Embodied Mathematics

     The most interesting thing for me was at the beginning of the article, when Ascher was talking about types of maps. I never really thought much about the Mercator projection version of our world map, but the article made me realize that the world wouldn't translate so easily onto a flat sheet of paper because the world itself is not flat. The distances of the world map we see most often are actually not accurate, and Mercator projection conserves alignment rather than distance. It was an interesting thought experiment to think about different types of maps and then for the text to relate what we just thought about onto Marshall Island stick charts.

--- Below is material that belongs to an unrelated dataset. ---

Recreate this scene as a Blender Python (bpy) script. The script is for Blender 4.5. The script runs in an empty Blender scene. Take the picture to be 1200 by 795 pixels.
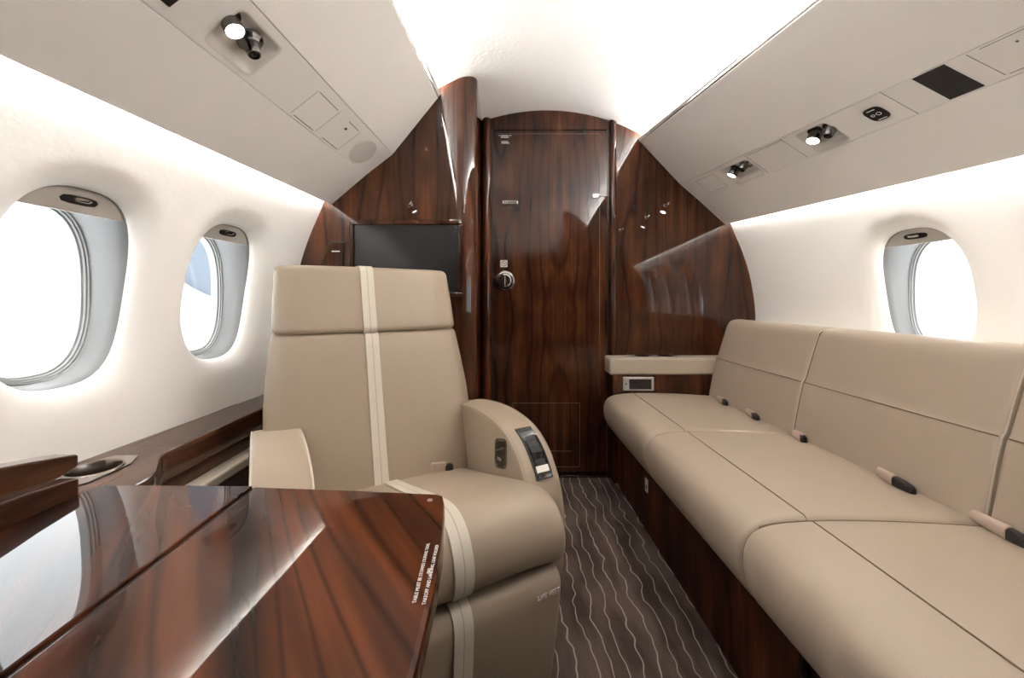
import bpy, bmesh, math, random
from mathutils import Vector, Matrix
PI = math.pi
random.seed(4)
SC = bpy.context.scene
COL = SC.collection

# ------------------------------------------------------------------ scene set-up
SC.view_settings.view_transform = 'Standard'
SC.view_settings.look = 'None'
SC.view_settings.exposure = 2.92
SC.view_settings.gamma = 1.0
SC.view_settings.use_curve_mapping = False
SC.cycles.use_denoising = True
SC.cycles.use_adaptive_sampling = False
SC.cycles.use_guiding = True
SC.cycles.guiding_training_samples = 32
SC.cycles.max_bounces = 10
SC.cycles.diffuse_bounces = 6
SC.cycles.glossy_bounces = 5
SC.cycles.transparent_max_bounces = 12
SC.cycles.caustics_reflective = False
SC.cycles.caustics_refractive = False
SC.cycles.sample_clamp_indirect = 8.0

# ------------------------------------------------------------------ materials
def mat(name):
    m = bpy.data.materials.new(name); m.use_nodes = True
    nt = m.node_tree; nt.nodes.clear()
    out = nt.nodes.new('ShaderNodeOutputMaterial')
    return m, nt, out

def N(nt, typ, **kw):
    n = nt.nodes.new(typ)
    for k, v in kw.items():
        if k.startswith('i_'):
            key = k[2:].replace('_', ' ')
            n.inputs[key].default_value = v
        else:
            setattr(n, k, v)
    return n

def principled(name, col, rough=0.5, metal=0.0, coat=0.0, coat_rough=0.03, bump=None, spec=0.5, vary=0.0, vscale=3.0):
    """plain surface with an optional fine bump (scale, strength, distance) and slight colour variation"""
    m, nt, out = mat(name)
    b = N(nt, 'ShaderNodeBsdfPrincipled')
    b.inputs['Base Color'].default_value = (*col, 1)
    b.inputs['Roughness'].default_value = rough
    b.inputs['Metallic'].default_value = metal
    b.inputs['Coat Weight'].default_value = coat
    b.inputs['Coat Roughness'].default_value = coat_rough
    b.inputs['Specular IOR Level'].default_value = spec
    tc = N(nt, 'ShaderNodeTexCoord')
    if vary > 0:
        nz = N(nt, 'ShaderNodeTexNoise'); nz.inputs['Scale'].default_value = vscale; nz.inputs['Detail'].default_value = 3
        nt.links.new(tc.outputs['Object'], nz.inputs['Vector'])
        mx = N(nt, 'ShaderNodeMix', data_type='RGBA')
        mx.inputs['A'].default_value = (*[c * (1 - vary) for c in col], 1)
        mx.inputs['B'].default_value = (*[min(1, c * (1 + vary)) for c in col], 1)
        nt.links.new(nz.outputs['Fac'], mx.inputs['Factor'])
        nt.links.new(mx.outputs['Result'], b.inputs['Base Color'])
    if bump:
        nz = N(nt, 'ShaderNodeTexNoise'); nz.inputs['Scale'].default_value = bump[0]; nz.inputs['Detail'].default_value = 4
        nt.links.new(tc.outputs['Object'], nz.inputs['Vector'])
        bp = N(nt, 'ShaderNodeBump'); bp.inputs['Strength'].default_value = bump[1]; bp.inputs['Distance'].default_value = bump[2]
        nt.links.new(nz.outputs['Fac'], bp.inputs['Height'])
        nt.links.new(bp.outputs['Normal'], b.inputs['Normal'])
    nt.links.new(b.outputs[0], out.inputs[0])
    return m

def emitter(name, col, strength):
    m, nt, out = mat(name)
    e = N(nt, 'ShaderNodeEmission'); e.inputs['Color'].default_value = (*col, 1); e.inputs['Strength'].default_value = strength
    nt.links.new(e.outputs[0], out.inputs[0])
    return m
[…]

    In the context of Marshall Island stick charts, embodied mathematics is important as the charts themselves are mathematical models of the the physical world. It links real concrete information to something we can visualize and digest. Ascher also mentions that navigators must lie down and feel the way the ship rocks before interpreting this movement as a chart (pp. 361). All throughout history, people have been finding different ways to represent what they observe from the natural world. This can be through diagrams and models, pattern weaving, or charts like these ones. It's been really cool to see the different ways through which humans interpret mathematics. In secondary school learning and teaching, students can explore mathematics in similar ways. There's many different ways to visualize and get a feeling for mathematics, so letting them know that there is a variety of ways in which they can interact with math can allow them to explore ways that work and make sense for them.